Recovery Connections

John Schwary is CEO of Transitional Living Communities, an 900-bed recovery program he founded in Mesa, Arizona January 9, 1992, when he had a year sober. He's in his 30th year of recovery.

In these posts, he views life mostly through the lenses of recovery. While the blog is factual, he often disguises events and people to protect anonymity.

Wednesday, November 4, 2020

Recovery vs. Recovered

 At times I've heard people use the term I am a "recovered" alcoholic. Or a "recovered" addict.

But really, that's a misuse of the term "recovered." And I say this because I learned a long time ago that for us addicts and alcoholics there is no such thing as being "recovered." I kind of understand what people mean when they use "recovered" this way.

But the correct way to use the term is recovery. Not recovered. Because even though they mean to say that they are in recovery when they use the term recovered the words have a distinction that is very important. Recovered means that we have arrived at the state of sobriety. And recovery means that we're in the process of recovery and we will never arrive at a time where there is an appropriate use of the word recovered.

Being in recovery means that we are living a certain type of life. Usually one that we learned in the rooms of Alcoholics Anonymous. The Big Book, the fellowship, the sponsor – sponsee relationship are all part of the process of being in recovery. And the things that I just mentioned are part of a process – not a place where we sit on our laurels and say that finally we have arrived and we no longer have to take any action.

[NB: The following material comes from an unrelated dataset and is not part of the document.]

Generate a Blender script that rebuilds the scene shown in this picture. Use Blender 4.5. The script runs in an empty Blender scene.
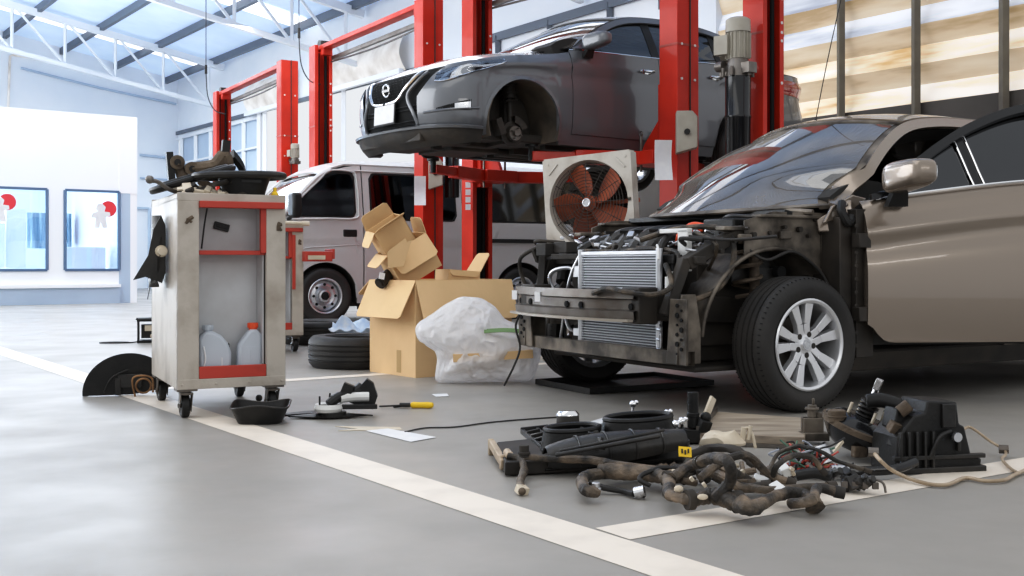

Being in recovery means that we have a toolkit that has been given to us through the generosity of the program of Alcoholics Anonymous. And other than the Big Book itself, all of these tools that have been given to us describe a kind of behavior that we practice as members of Alcoholics Anonymous. Among these behaviors are making amends when we do something untoward to another person. Another behavior is giving our recovery to others who need our help. Another behavior is sitting alongside of someone who is having a rough time understanding what this recovery thing is all about, explaining to them the process of recovery.

The term recovery – used in the place of "recovered" – signifies action. It signifies that we're following a certain path in life that will help us remain sober and clean.

To put it more simply, recovery means action. And recovered means that there's nothing else we need to do to stay sober – something that's a fallacy in most cases.